WHAT THE TASK REQUIRES => Collect each line containing "picture".

..........

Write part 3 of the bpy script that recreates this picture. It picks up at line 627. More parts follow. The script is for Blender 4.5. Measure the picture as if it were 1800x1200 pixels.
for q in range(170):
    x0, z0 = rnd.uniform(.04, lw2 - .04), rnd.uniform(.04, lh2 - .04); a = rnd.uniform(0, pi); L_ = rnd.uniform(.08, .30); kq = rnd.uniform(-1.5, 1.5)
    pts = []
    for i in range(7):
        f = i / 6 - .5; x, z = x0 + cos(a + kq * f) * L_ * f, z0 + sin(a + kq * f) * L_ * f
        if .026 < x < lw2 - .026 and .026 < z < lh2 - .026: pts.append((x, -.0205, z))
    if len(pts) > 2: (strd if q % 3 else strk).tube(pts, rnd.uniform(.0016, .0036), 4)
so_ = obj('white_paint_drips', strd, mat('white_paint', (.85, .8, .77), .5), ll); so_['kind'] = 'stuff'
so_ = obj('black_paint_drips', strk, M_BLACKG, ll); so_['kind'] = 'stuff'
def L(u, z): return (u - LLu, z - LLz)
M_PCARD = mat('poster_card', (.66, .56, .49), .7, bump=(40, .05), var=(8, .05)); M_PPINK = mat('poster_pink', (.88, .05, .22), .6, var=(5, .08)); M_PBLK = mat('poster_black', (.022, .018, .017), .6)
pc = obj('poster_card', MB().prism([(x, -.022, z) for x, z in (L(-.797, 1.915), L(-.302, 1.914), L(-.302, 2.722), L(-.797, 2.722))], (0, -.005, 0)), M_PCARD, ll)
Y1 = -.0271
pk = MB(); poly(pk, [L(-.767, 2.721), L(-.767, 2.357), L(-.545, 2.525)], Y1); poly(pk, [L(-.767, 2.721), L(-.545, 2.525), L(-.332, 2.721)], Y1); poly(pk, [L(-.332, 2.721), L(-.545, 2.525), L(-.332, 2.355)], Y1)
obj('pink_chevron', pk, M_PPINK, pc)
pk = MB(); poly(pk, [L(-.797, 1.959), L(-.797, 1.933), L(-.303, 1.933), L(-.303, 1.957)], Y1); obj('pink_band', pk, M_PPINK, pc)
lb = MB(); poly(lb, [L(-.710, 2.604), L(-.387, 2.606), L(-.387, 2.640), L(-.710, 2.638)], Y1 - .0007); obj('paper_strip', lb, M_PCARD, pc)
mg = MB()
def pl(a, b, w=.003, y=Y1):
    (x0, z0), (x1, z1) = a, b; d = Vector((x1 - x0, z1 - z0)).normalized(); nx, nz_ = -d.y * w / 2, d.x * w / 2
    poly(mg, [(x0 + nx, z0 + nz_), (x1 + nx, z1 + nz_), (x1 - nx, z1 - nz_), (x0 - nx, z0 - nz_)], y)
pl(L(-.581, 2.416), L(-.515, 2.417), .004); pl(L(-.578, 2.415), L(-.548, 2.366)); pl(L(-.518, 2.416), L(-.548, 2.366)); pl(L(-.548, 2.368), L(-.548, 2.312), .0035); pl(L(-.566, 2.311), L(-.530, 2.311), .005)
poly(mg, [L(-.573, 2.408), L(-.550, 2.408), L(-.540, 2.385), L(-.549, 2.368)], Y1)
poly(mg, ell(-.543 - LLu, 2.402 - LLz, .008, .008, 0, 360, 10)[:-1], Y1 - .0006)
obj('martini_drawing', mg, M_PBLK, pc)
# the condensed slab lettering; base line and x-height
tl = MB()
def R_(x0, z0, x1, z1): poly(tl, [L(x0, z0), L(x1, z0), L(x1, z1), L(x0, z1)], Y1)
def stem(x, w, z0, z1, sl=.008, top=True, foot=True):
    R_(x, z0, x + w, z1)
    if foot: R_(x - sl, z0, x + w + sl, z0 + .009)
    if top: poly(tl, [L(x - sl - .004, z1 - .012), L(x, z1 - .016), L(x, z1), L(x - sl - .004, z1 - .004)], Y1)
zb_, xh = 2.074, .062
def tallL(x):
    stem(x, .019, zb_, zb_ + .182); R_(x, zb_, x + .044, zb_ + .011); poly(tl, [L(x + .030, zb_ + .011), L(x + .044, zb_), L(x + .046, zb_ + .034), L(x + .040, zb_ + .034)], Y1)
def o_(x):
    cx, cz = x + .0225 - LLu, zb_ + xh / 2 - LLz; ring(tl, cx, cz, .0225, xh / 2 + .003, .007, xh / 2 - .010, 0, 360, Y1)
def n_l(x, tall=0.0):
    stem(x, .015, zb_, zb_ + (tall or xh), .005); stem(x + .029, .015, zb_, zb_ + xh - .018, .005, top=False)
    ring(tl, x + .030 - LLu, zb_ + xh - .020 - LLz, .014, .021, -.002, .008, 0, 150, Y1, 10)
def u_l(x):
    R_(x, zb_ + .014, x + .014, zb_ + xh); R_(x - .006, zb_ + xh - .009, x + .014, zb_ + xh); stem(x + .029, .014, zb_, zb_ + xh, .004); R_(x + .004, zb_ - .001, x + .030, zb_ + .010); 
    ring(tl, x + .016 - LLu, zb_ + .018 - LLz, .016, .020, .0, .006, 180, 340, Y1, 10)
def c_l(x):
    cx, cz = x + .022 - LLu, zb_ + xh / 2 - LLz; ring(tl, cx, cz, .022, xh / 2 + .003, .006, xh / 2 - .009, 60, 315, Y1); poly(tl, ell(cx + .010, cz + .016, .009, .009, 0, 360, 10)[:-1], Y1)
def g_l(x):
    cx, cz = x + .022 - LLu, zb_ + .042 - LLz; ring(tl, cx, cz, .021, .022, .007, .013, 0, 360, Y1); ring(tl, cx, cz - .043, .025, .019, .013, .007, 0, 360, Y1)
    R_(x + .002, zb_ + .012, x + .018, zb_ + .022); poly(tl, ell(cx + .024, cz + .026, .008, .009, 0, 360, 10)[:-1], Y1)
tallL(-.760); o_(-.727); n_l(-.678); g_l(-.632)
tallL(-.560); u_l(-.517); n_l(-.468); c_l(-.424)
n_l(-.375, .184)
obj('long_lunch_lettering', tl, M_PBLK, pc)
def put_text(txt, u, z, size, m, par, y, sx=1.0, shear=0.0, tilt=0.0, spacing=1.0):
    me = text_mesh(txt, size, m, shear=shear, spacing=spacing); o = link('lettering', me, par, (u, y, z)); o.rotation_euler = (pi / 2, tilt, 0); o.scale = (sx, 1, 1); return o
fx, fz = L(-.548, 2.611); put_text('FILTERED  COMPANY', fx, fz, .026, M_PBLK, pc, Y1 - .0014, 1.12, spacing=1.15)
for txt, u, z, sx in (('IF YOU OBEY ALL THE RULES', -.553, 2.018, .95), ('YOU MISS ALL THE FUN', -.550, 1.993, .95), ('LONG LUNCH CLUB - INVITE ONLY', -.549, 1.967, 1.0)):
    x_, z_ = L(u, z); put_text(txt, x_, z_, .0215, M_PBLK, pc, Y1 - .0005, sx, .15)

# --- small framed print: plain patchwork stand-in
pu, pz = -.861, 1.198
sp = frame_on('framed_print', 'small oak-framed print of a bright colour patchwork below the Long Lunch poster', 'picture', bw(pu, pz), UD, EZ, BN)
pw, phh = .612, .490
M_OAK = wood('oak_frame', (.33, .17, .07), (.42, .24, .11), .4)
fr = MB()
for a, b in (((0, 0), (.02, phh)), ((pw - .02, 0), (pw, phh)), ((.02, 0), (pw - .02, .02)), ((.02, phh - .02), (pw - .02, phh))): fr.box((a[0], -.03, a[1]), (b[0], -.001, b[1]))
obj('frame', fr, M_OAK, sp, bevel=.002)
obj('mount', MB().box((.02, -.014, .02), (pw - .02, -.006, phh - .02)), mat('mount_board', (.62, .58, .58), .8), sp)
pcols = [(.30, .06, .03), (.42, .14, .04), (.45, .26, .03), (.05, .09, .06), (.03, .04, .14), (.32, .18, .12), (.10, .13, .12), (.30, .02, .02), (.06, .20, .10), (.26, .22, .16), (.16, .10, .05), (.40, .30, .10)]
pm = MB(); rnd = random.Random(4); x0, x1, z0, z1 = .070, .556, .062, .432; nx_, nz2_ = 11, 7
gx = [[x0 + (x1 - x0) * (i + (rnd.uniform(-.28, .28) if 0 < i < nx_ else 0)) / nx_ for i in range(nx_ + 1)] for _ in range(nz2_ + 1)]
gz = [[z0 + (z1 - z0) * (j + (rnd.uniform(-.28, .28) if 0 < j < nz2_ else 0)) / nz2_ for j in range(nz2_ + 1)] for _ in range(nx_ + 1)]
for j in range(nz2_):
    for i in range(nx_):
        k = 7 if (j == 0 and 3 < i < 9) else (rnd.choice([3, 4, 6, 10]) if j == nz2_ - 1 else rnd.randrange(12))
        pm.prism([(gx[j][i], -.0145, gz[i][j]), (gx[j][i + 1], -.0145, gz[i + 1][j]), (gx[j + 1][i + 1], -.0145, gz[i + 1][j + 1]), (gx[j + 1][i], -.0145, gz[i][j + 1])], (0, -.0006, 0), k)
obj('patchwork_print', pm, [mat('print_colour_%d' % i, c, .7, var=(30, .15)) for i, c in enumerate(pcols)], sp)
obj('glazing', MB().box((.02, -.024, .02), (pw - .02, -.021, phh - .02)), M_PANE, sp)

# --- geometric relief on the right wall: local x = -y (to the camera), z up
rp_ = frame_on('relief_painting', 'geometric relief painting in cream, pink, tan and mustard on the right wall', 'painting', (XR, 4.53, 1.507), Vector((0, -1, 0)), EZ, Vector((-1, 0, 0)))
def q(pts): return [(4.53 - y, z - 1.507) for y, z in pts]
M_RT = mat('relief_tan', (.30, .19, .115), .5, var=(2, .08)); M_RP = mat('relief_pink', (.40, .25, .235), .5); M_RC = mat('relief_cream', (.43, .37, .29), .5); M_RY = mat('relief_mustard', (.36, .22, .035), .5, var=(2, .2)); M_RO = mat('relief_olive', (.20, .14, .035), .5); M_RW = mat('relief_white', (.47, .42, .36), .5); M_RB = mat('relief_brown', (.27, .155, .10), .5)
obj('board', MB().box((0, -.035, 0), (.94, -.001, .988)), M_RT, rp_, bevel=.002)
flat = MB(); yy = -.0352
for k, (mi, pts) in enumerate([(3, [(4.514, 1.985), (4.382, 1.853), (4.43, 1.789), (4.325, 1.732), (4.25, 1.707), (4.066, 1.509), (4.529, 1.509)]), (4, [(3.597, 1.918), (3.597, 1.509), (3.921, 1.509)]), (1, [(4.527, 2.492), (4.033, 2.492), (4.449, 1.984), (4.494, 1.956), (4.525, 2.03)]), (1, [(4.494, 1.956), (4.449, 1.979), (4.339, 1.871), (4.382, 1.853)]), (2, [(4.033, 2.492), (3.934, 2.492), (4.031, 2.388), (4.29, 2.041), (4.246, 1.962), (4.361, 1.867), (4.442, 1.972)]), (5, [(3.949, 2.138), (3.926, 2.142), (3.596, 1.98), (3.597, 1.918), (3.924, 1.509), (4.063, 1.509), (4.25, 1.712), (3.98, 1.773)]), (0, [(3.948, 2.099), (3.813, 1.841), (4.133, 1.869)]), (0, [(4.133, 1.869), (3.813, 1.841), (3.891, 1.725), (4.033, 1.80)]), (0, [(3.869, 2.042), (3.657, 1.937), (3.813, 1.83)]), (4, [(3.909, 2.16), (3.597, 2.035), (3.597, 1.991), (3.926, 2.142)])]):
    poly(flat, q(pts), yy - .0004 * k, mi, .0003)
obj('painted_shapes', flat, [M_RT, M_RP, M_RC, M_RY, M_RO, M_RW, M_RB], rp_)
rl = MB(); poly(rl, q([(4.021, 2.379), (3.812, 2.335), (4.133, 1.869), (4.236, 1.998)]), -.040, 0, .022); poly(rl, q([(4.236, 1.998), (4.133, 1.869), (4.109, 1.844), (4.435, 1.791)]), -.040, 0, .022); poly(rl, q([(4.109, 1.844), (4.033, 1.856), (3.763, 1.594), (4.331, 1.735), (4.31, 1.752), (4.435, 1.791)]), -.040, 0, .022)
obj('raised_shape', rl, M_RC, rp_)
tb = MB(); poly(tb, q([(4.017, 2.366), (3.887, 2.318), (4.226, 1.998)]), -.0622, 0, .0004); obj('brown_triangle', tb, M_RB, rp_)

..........

WORKED ANSWER =>
Write part 3 of the bpy script that recreates this picture. It picks up at line 627. More parts follow. The script is for Blender 4.5. Measure the picture as if it were 1800x1200 pixels.
sp = frame_on('framed_print', 'small oak-framed print of a bright colour patchwork below the Long Lunch poster', 'picture', bw(pu, pz), UD, EZ, BN)